◆ PROBLEM DESCRIPTION: Return the full material exactly.
________
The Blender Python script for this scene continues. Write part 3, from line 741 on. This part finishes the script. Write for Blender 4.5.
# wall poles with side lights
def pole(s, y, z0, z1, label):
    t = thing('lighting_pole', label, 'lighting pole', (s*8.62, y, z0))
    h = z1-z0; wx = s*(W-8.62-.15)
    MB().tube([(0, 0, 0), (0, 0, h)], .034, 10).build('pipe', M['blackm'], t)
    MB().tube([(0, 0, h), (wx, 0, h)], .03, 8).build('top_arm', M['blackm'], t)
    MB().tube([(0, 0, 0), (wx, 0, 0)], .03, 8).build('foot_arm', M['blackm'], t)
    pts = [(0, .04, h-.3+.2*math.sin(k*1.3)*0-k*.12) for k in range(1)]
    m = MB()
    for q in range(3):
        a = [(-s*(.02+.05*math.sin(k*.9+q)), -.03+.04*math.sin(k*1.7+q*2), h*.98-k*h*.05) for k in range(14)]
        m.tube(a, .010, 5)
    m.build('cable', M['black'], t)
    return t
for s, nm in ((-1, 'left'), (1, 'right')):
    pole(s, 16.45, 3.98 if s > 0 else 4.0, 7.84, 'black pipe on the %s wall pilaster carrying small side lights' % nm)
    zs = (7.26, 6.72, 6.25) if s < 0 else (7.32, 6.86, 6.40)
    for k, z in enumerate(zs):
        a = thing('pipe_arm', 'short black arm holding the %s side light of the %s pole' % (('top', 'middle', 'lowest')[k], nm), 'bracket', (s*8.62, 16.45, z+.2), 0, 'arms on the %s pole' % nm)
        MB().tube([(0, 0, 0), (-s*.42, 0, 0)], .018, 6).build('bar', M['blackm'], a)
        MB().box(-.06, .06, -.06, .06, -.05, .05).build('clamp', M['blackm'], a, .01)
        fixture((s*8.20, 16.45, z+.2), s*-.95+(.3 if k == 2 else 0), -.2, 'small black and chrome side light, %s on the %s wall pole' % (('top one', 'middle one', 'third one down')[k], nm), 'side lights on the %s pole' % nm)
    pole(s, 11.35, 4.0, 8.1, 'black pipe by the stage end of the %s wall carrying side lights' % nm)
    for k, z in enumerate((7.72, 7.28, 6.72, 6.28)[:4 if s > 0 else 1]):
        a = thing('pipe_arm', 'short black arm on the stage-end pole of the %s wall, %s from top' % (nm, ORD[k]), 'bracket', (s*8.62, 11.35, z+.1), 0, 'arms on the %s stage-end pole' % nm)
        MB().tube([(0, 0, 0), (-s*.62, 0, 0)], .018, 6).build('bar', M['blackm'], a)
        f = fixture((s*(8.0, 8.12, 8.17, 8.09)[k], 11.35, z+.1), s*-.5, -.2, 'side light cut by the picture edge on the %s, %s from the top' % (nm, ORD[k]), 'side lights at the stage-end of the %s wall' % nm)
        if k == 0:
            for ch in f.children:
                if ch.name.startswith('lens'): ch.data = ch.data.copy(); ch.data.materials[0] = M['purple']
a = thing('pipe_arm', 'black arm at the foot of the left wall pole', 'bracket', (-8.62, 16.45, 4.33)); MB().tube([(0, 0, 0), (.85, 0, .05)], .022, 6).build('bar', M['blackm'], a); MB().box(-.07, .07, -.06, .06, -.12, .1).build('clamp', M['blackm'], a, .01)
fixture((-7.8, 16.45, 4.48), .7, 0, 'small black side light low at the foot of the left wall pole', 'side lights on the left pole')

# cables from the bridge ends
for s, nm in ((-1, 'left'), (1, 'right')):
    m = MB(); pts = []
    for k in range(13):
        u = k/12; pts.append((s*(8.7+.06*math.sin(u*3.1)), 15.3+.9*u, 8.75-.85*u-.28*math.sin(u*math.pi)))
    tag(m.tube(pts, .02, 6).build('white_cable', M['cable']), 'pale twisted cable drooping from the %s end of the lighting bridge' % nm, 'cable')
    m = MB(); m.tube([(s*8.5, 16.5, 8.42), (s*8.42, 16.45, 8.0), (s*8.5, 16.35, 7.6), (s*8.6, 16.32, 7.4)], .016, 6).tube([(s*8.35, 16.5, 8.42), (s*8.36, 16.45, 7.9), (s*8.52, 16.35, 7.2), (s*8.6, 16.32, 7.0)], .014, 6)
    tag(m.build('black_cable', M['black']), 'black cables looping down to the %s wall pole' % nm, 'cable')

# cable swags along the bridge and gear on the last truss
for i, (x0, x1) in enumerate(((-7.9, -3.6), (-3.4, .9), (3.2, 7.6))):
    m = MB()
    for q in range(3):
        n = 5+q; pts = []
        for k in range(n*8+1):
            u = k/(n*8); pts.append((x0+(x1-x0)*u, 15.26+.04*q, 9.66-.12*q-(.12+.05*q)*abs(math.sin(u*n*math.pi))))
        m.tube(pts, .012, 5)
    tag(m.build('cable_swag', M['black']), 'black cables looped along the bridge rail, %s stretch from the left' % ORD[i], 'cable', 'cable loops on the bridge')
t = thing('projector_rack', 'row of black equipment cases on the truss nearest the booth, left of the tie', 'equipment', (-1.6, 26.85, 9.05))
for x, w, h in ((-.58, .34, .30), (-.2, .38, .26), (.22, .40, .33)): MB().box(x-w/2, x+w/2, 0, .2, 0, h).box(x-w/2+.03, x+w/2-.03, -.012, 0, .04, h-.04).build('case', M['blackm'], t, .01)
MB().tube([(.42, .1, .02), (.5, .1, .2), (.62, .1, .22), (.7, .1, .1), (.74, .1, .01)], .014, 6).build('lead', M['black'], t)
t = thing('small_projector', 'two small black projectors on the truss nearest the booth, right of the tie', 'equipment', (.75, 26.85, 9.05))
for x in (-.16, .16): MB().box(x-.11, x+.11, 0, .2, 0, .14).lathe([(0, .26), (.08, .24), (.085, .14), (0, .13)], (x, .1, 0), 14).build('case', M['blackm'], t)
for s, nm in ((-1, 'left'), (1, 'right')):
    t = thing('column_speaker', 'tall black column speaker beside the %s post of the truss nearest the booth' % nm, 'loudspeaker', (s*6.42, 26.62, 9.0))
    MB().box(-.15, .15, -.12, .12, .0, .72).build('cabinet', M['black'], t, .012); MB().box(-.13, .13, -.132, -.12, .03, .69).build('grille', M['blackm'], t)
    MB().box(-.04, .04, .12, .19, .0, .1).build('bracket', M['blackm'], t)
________
◆ ANSWER TO THIS EXERCISE:
The Blender Python script for this scene continues. Write part 3, from line 741 on. This part finishes the script. Write for Blender 4.5.
# wall poles with side lights
def pole(s, y, z0, z1, label):
    t = thing('lighting_pole', label, 'lighting pole', (s*8.62, y, z0))
    h = z1-z0; wx = s*(W-8.62-.15)
    MB().tube([(0, 0, 0), (0, 0, h)], .034, 10).build('pipe', M['blackm'], t)
    MB().tube([(0, 0, h), (wx, 0, h)], .03, 8).build('top_arm', M['blackm'], t)
    MB().tube([(0, 0, 0), (wx, 0, 0)], .03, 8).build('foot_arm', M['blackm'], t)
    pts = [(0, .04, h-.3+.2*math.sin(k*1.3)*0-k*.12) for k in range(1)]
    m = MB()
    for q in range(3):
        a = [(-s*(.02+.05*math.sin(k*.9+q)), -.03+.04*math.sin(k*1.7+q*2), h*.98-k*h*.05) for k in range(14)]
        m.tube(a, .010, 5)
    m.build('cable', M['black'], t)
    return t
for s, nm in ((-1, 'left'), (1, 'right')):
    pole(s, 16.45, 3.98 if s > 0 else 4.0, 7.84, 'black pipe on the %s wall pilaster carrying small side lights' % nm)
    zs = (7.26, 6.72, 6.25) if s < 0 else (7.32, 6.86, 6.40)
    for k, z in enumerate(zs):
        a = thing('pipe_arm', 'short black arm holding the %s side light of the %s pole' % (('top', 'middle', 'lowest')[k], nm), 'bracket', (s*8.62, 16.45, z+.2), 0, 'arms on the %s pole' % nm)
        MB().tube([(0, 0, 0), (-s*.42, 0, 0)], .018, 6).build('bar', M['blackm'], a)
        MB().box(-.06, .06, -.06, .06, -.05, .05).build('clamp', M['blackm'], a, .01)
        fixture((s*8.20, 16.45, z+.2), s*-.95+(.3 if k == 2 else 0), -.2, 'small black and chrome side light, %s on the %s wall pole' % (('top one', 'middle one', 'third one down')[k], nm), 'side lights on the %s pole' % nm)
    pole(s, 11.35, 4.0, 8.1, 'black pipe by the stage end of the %s wall carrying side lights' % nm)
    for k, z in enumerate((7.72, 7.28, 6.72, 6.28)[:4 if s > 0 else 1]):
        a = thing('pipe_arm', 'short black arm on the stage-end pole of the %s wall, %s from top' % (nm, ORD[k]), 'bracket', (s*8.62, 11.35, z+.1), 0, 'arms on the %s stage-end pole' % nm)
        MB().tube([(0, 0, 0), (-s*.62, 0, 0)], .018, 6).build('bar', M['blackm'], a)
        f = fixture((s*(8.0, 8.12, 8.17, 8.09)[k], 11.35, z+.1), s*-.5, -.2, 'side light cut by the picture edge on the %s, %s from the top' % (nm, ORD[k]), 'side lights at the stage-end of the %s wall' % nm)
        if k == 0:
            for ch in f.children:
                if ch.name.startswith('lens'): ch.data = ch.data.copy(); ch.data.materials[0] = M['purple']
a = thing('pipe_arm', 'black arm at the foot of the left wall pole', 'bracket', (-8.62, 16.45, 4.33)); MB().tube([(0, 0, 0), (.85, 0, .05)], .022, 6).build('bar', M['blackm'], a); MB().box(-.07, .07, -.06, .06, -.12, .1).build('clamp', M['blackm'], a, .01)
fixture((-7.8, 16.45, 4.48), .7, 0, 'small black side light low at the foot of the left wall pole', 'side lights on the left pole')

# cables from the bridge ends
for s, nm in ((-1, 'left'), (1, 'right')):
    m = MB(); pts = []
    for k in range(13):
        u = k/12; pts.append((s*(8.7+.06*math.sin(u*3.1)), 15.3+.9*u, 8.75-.85*u-.28*math.sin(u*math.pi)))
    tag(m.tube(pts, .02, 6).build('white_cable', M['cable']), 'pale twisted cable drooping from the %s end of the lighting bridge' % nm, 'cable')
    m = MB(); m.tube([(s*8.5, 16.5, 8.42), (s*8.42, 16.45, 8.0), (s*8.5, 16.35, 7.6), (s*8.6, 16.32, 7.4)], .016, 6).tube([(s*8.35, 16.5, 8.42), (s*8.36, 16.45, 7.9), (s*8.52, 16.35, 7.2), (s*8.6, 16.32, 7.0)], .014, 6)
    tag(m.build('black_cable', M['black']), 'black cables looping down to the %s wall pole' % nm, 'cable')

# cable swags along the bridge and gear on the last truss
for i, (x0, x1) in enumerate(((-7.9, -3.6), (-3.4, .9), (3.2, 7.6))):
    m = MB()
    for q in range(3):
        n = 5+q; pts = []
        for k in range(n*8+1):
            u = k/(n*8); pts.append((x0+(x1-x0)*u, 15.26+.04*q, 9.66-.12*q-(.12+.05*q)*abs(math.sin(u*n*math.pi))))
        m.tube(pts, .012, 5)
    tag(m.build('cable_swag', M['black']), 'black cables looped along the bridge rail, %s stretch from the left' % ORD[i], 'cable', 'cable loops on the bridge')
t = thing('projector_rack', 'row of black equipment cases on the truss nearest the booth, left of the tie', 'equipment', (-1.6, 26.85, 9.05))
for x, w, h in ((-.58, .34, .30), (-.2, .38, .26), (.22, .40, .33)): MB().box(x-w/2, x+w/2, 0, .2, 0, h).box(x-w/2+.03, x+w/2-.03, -.012, 0, .04, h-.04).build('case', M['blackm'], t, .01)
MB().tube([(.42, .1, .02), (.5, .1, .2), (.62, .1, .22), (.7, .1, .1), (.74, .1, .01)], .014, 6).build('lead', M['black'], t)
t = thing('small_projector', 'two small black projectors on the truss nearest the booth, right of the tie', 'equipment', (.75, 26.85, 9.05))
for x in (-.16, .16): MB().box(x-.11, x+.11, 0, .2, 0, .14).lathe([(0, .26), (.08, .24), (.085, .14), (0, .13)], (x, .1, 0), 14).build('case', M['blackm'], t)
for s, nm in ((-1, 'left'), (1, 'right')):
    t = thing('column_speaker', 'tall black column speaker beside the %s post of the truss nearest the booth' % nm, 'loudspeaker', (s*6.42, 26.62, 9.0))
    MB().box(-.15, .15, -.12, .12, .0, .72).build('cabinet', M['black'], t, .012); MB().box(-.13, .13, -.132, -.12, .03, .69).build('grille', M['blackm'], t)
    MB().box(-.04, .04, .12, .19, .0, .1).build('bracket', M['blackm'], t)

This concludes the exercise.